### Description of the task
Print the whole listing exactly.

= = =

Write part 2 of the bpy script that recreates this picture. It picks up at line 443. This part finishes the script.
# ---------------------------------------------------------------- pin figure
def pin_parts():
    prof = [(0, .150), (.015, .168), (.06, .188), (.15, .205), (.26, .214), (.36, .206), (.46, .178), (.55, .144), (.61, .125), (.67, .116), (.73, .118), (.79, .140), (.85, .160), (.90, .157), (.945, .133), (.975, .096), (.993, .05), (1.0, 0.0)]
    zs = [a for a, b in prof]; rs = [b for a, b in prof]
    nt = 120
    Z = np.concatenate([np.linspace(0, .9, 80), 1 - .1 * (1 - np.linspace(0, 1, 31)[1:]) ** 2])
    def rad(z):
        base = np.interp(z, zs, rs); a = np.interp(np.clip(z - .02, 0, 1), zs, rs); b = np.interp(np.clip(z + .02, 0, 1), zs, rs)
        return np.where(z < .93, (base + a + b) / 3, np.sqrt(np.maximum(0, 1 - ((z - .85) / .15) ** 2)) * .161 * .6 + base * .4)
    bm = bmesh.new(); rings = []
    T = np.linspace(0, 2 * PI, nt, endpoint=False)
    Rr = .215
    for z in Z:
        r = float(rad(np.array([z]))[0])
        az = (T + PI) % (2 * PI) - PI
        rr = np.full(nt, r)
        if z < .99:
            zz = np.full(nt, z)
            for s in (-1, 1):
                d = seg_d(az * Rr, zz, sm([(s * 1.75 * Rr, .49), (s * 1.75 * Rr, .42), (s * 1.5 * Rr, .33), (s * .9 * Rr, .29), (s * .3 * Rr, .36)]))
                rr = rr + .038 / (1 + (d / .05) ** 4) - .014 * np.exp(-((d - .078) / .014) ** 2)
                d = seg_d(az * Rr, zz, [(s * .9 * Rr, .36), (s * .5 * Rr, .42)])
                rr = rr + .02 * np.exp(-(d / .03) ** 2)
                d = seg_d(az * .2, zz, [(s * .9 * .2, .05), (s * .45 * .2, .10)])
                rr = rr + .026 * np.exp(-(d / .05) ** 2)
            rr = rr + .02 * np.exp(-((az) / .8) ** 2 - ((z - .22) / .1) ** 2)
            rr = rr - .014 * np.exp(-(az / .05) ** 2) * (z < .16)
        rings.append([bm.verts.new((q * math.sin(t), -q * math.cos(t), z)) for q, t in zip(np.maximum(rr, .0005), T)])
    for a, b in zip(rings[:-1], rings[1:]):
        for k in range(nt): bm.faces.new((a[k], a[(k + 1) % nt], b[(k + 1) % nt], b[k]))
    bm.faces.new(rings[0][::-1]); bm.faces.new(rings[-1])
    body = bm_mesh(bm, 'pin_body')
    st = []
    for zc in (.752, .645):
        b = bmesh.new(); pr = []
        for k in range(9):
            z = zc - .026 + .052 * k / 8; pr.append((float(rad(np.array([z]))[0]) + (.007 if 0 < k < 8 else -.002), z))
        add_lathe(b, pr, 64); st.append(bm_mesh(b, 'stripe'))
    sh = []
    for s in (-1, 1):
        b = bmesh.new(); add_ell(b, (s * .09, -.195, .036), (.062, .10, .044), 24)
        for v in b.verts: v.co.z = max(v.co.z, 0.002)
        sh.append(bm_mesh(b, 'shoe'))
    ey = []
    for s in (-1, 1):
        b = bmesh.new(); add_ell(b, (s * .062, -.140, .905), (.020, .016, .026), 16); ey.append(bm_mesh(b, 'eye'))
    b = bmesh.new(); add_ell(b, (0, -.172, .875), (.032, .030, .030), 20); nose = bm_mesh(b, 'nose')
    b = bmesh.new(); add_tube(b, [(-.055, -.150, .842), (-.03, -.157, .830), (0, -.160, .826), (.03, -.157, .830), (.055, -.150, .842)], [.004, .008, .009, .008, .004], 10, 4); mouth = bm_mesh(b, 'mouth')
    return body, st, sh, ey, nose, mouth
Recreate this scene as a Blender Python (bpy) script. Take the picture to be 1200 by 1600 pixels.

= = =

### Final result
Write part 2 of the bpy script that recreates this picture. It picks up at line 443. This part finishes the script.
# ---------------------------------------------------------------- pin figure
def pin_parts():
    prof = [(0, .150), (.015, .168), (.06, .188), (.15, .205), (.26, .214), (.36, .206), (.46, .178), (.55, .144), (.61, .125), (.67, .116), (.73, .118), (.79, .140), (.85, .160), (.90, .157), (.945, .133), (.975, .096), (.993, .05), (1.0, 0.0)]
    zs = [a for a, b in prof]; rs = [b for a, b in prof]
    nt = 120
    Z = np.concatenate([np.linspace(0, .9, 80), 1 - .1 * (1 - np.linspace(0, 1, 31)[1:]) ** 2])
    def rad(z):
        base = np.interp(z, zs, rs); a = np.interp(np.clip(z - .02, 0, 1), zs, rs); b = np.interp(np.clip(z + .02, 0, 1), zs, rs)
        return np.where(z < .93, (base + a + b) / 3, np.sqrt(np.maximum(0, 1 - ((z - .85) / .15) ** 2)) * .161 * .6 + base * .4)
    bm = bmesh.new(); rings = []
    T = np.linspace(0, 2 * PI, nt, endpoint=False)
    Rr = .215
    for z in Z:
        r = float(rad(np.array([z]))[0])
        az = (T + PI) % (2 * PI) - PI
        rr = np.full(nt, r)
        if z < .99:
            zz = np.full(nt, z)
            for s in (-1, 1):
                d = seg_d(az * Rr, zz, sm([(s * 1.75 * Rr, .49), (s * 1.75 * Rr, .42), (s * 1.5 * Rr, .33), (s * .9 * Rr, .29), (s * .3 * Rr, .36)]))
                rr = rr + .038 / (1 + (d / .05) ** 4) - .014 * np.exp(-((d - .078) / .014) ** 2)
                d = seg_d(az * Rr, zz, [(s * .9 * Rr, .36), (s * .5 * Rr, .42)])
                rr = rr + .02 * np.exp(-(d / .03) ** 2)
                d = seg_d(az * .2, zz, [(s * .9 * .2, .05), (s * .45 * .2, .10)])
                rr = rr + .026 * np.exp(-(d / .05) ** 2)
            rr = rr + .02 * np.exp(-((az) / .8) ** 2 - ((z - .22) / .1) ** 2)
            rr = rr - .014 * np.exp(-(az / .05) ** 2) * (z < .16)
        rings.append([bm.verts.new((q * math.sin(t), -q * math.cos(t), z)) for q, t in zip(np.maximum(rr, .0005), T)])
    for a, b in zip(rings[:-1], rings[1:]):
        for k in range(nt): bm.faces.new((a[k], a[(k + 1) % nt], b[(k + 1) % nt], b[k]))
    bm.faces.new(rings[0][::-1]); bm.faces.new(rings[-1])
    body = bm_mesh(bm, 'pin_body')
    st = []
    for zc in (.752, .645):
        b = bmesh.new(); pr = []
        for k in range(9):
            z = zc - .026 + .052 * k / 8; pr.append((float(rad(np.array([z]))[0]) + (.007 if 0 < k < 8 else -.002), z))
        add_lathe(b, pr, 64); st.append(bm_mesh(b, 'stripe'))
    sh = []
    for s in (-1, 1):
        b = bmesh.new(); add_ell(b, (s * .09, -.195, .036), (.062, .10, .044), 24)
        for v in b.verts: v.co.z = max(v.co.z, 0.002)
        sh.append(bm_mesh(b, 'shoe'))
    ey = []
    for s in (-1, 1):
        b = bmesh.new(); add_ell(b, (s * .062, -.140, .905), (.020, .016, .026), 16); ey.append(bm_mesh(b, 'eye'))
    b = bmesh.new(); add_ell(b, (0, -.172, .875), (.032, .030, .030), 20); nose = bm_mesh(b, 'nose')
    b = bmesh.new(); add_tube(b, [(-.055, -.150, .842), (-.03, -.157, .830), (0, -.160, .826), (.03, -.157, .830), (.055, -.150, .842)], [.004, .008, .009, .008, .004], 10, 4); mouth = bm_mesh(b, 'mouth')
    return body, st, sh, ey, nose, mouth
Recreate this scene as a Blender Python (bpy) script. Take the picture to be 1200 by 1600 pixels.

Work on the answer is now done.